No they can't. The ISP cannot see any traffic that goes to or from you while you are connected to the VPN, only that you are sending encrypted packets to/from the IP of the VPN itself. It's the VPN that then sends your requests on to the site you want to see, and routes the reply from the site back to you.
DNS requests are a separate attack vector, but VPNs almost all offer a means of protecting those from scrutiny as well, and as you say, DNS over https/TLS is also resistant to snooping.
There are some more esoteric ways of spying on your traffic, but the likelihood of any of it being used against you is remote unless you are on the shitlist of a major corporation or government.
Ad blocking mitigates a different risk, which is that trackers on pages you visit will report your behavior to aggregators who sell that data. By all means, use an adblocker. Maybe two. But also be aware that some adblockers sell your data to advertisers (e.g., Adblock Plus: Ublock Origin appears to be less problematic). Or, if you're a bit more technical, you can set up your network so that known data-collection output isn't sent. There are even lists of known snoopware endpoints you can subscribe to so you can more easily block them. But the ingenuity of the data collectors is extreme, and it's a continuing struggle.
Another potential source of leakage is your browser fingerprint (there are sites that'll tell you how unique your profile is-- the answer is generally "enough to identify you." There are extensions that can conceal that too.
Yep sorry, I said a dumb thing.
My point is probably more to do with the marketing around VPNs than anything else. As you very nicely put, there are a thousand ways to track someone without having their IP address.
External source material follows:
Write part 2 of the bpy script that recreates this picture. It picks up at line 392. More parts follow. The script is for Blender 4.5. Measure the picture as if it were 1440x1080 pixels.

VPNs don't cover all bases but the marketing teams talk about them like they do.
Amazon can still sell your info to data brokers without having your home ip address: they have your email, name, delivery address and search history as a start.
Using a VPN will prevent your ISP from selling your IP logs to data brokers. It also obfuscates your IP to websites you visit to make their fingerprinting less precise. All your ISP can see is that you're connecting to/from a VPN server through an encrypted tunnel and maybe some metadata like amount of data transferred.
Hard to compare value to free stuff like encrypted DNS and an ad blocker but a VPN definitely has protections you wouldn't get otherwise.